Not by arguing with it. Not by becoming aggressive about your spirituality. Not by lecturing your friends. The Guru does not ask for this.
You move past lok-laaj by quietly going ahead anyway. Reading Bani in the early morning when no one is watching. Keeping the small practice you have decided on, regardless of who notices. Letting your changed life be visible without explaining or defending it. The mockers will mock for a season, and then they will lose interest. Most people are not actually paying as much attention to your spiritual life as your mind tells you they are. The mockery you fear is, in most cases, much smaller and shorter than the imagined version.
And by the time the mockery has run its course, you will have built something the mockers cannot touch — a relationship with the Divine that does not depend on their approval, and never required it.
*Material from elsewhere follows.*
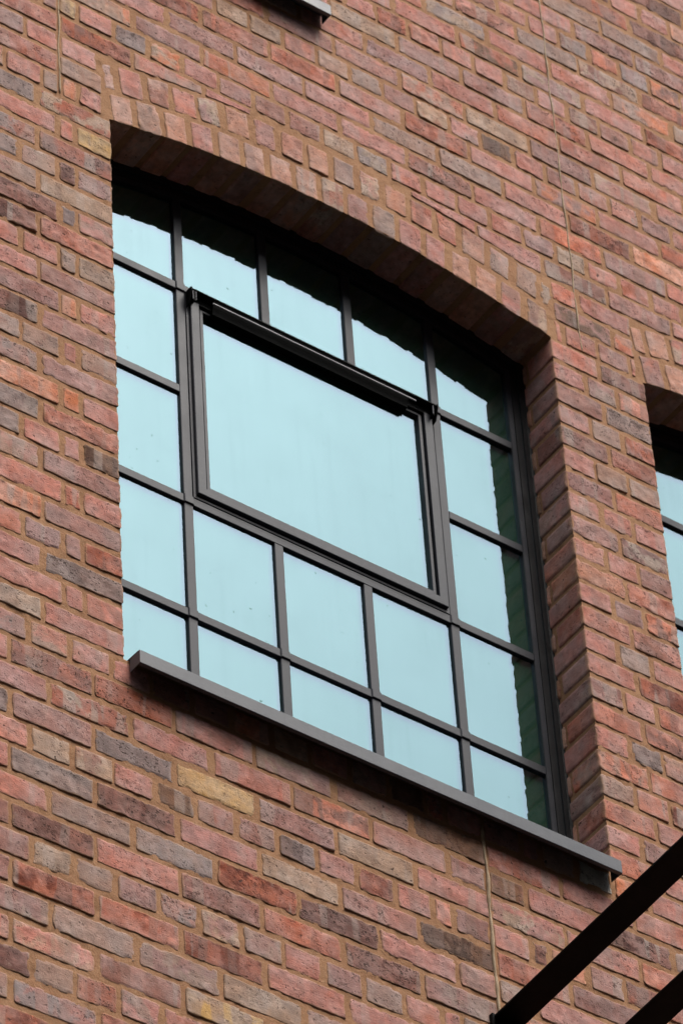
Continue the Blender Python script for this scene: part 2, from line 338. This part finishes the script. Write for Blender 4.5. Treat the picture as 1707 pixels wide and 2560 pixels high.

This is what the Guru calls gurmukh. Not a person who has become aggressive about religion. A person whose decisions are oriented toward the Guru rather than toward the watching world. The shift is interior. Most outsiders cannot tell when it happens. The person living it knows.
A gentle word to anyone reading this who is hesitating
If you are reading this because you have been thinking about turning toward Bani — keeping kesh, starting Nitnem, doing simran, returning to gurdwara, just sitting with Sri Guru Granth Sahib Ji in the morning — and what is stopping you is not doubt but what people will say:
The people will not say anything for very long. Their attention is shorter than your mind is telling you. The mockery you fear will arrive briefly, hurt briefly, and pass. What you build in those weeks of being mocked will last the rest of your life and into whatever comes after.
The Guru is not asking you to be brave. The Guru is asking you to recognize that the people you fear are not who you think they are, and the One you are turning toward is more present than you have allowed yourself to feel.